Don’t include GDPR-questionable external resources on your web site

Many web sites, web services, and “modern” web applications use a number of frameworks and packages. This can include Javasript, fonts (“web fonts”), CSS, and images. It is very common that these resources are served from external sources, such as Google, CDN, and so on. Don’t do that.

It is obviously very practical and convenient, for developers, to be able to include all of these resources from an external source. But this isn’t entirely unproblematic from a GDPR perspective.

When a visitor’s web browser retrieves a page from a web site, it will also fetch all external resources referenced by that page, often without informing the visitor that this is taking place. This means that the visitor will effectively be “leaking” or provide the external server(s) with potentially sensitive informations, such as the IP address of the visitor.

Certain frameworks that are included in this manner can also potentially interact with other information about the visitor, depending on how the web site being visited is built and/or configured.

It is not a very complicated procedure to re-build these web sites, web services, and web applications to instead host these resources locally.
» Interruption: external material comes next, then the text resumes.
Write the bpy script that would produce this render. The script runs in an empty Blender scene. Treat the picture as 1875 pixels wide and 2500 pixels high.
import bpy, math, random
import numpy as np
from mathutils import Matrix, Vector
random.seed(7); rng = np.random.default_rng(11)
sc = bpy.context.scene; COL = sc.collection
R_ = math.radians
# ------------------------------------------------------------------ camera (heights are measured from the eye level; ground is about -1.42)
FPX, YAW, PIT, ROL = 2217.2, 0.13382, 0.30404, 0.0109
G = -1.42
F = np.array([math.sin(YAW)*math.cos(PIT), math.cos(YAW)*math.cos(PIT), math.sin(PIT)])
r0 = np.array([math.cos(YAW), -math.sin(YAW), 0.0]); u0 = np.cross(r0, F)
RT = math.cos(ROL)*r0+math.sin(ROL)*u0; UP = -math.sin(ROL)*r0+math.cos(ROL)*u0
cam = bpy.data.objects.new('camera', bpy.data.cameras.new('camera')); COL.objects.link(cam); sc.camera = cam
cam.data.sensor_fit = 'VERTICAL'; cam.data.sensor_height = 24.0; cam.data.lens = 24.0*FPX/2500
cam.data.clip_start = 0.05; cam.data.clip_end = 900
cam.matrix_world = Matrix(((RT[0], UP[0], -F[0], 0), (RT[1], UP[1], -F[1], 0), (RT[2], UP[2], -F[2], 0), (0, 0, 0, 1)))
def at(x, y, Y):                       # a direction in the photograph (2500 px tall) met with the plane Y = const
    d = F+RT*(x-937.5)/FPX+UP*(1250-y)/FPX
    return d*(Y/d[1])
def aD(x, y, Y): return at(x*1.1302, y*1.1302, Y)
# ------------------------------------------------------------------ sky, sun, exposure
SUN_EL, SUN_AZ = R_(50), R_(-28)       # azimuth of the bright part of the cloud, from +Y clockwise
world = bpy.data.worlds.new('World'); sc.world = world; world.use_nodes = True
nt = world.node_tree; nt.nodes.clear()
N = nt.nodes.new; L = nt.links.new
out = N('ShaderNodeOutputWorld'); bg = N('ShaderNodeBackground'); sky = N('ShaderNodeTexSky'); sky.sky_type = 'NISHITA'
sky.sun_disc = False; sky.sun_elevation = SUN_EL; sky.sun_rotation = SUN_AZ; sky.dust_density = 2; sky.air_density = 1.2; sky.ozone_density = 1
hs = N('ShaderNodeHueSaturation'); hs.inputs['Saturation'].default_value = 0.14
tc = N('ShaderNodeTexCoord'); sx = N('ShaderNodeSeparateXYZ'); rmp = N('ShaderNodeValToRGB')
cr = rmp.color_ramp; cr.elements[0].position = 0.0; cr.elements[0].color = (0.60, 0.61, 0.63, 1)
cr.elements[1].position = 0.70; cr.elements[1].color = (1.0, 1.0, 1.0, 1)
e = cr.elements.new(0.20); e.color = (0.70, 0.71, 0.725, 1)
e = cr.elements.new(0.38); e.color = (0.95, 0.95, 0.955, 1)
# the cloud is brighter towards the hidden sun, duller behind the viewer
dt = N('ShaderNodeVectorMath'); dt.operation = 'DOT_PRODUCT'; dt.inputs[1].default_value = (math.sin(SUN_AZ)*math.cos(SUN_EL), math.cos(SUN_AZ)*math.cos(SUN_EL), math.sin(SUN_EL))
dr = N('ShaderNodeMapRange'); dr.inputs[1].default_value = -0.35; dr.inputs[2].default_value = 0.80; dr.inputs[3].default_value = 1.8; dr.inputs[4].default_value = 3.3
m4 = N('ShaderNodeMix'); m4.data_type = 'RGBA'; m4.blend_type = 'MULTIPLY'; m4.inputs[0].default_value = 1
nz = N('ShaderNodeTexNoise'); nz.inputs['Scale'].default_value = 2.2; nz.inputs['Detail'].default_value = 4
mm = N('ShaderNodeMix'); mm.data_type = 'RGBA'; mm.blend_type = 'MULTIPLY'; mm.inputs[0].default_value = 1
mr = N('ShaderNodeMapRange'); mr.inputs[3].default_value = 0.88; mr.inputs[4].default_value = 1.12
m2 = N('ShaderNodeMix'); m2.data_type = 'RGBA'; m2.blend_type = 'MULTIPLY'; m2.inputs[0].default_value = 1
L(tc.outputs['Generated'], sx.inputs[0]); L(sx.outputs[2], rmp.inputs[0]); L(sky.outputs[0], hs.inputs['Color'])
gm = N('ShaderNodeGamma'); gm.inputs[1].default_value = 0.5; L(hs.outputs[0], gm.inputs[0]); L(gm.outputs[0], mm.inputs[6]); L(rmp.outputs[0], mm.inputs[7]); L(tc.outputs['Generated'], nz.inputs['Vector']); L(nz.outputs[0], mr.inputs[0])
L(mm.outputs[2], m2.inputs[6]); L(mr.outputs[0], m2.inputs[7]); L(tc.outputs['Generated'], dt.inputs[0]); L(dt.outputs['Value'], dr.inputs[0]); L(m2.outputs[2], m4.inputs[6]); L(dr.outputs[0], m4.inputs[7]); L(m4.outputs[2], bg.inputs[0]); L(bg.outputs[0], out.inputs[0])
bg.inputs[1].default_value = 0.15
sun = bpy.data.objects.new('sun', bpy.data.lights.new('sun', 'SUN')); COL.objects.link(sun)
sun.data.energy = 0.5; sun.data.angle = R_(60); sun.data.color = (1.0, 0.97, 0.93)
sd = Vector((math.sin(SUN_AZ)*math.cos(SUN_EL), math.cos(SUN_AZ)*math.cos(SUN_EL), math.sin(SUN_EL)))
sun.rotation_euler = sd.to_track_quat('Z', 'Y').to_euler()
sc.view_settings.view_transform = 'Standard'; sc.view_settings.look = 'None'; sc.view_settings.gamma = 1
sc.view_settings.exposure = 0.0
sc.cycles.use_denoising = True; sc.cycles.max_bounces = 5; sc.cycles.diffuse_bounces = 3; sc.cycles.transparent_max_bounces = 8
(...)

The developer simply needs to download them and publish them on the web site, together with everything else that is required for the web site to work.

A German court ruled (January 20, 2022) the use of Google web fonts to be in violation of GDPR. And as many of you know, the Austrian DPA earlier ruled Google Analytics to also be in violation of GDPR.


Google-Webfonts-Helper is a good tool to download the Google fonts you want to use and then host them locally.

Gerben van den Broeke (noyb) wrote this: Removing “barnacle trackers”

EDRi, “Guide for ethical website developmet and maintenance” (PDF)

Alexander Hanff wrote an article on LinkedIn about this in 2016, which to a large extent is still applicable.

You can use Matomo, either self-hosted or hosted by a company within the EU, to secure good visitor statistics without handing over your (and your visitors’) data to Google.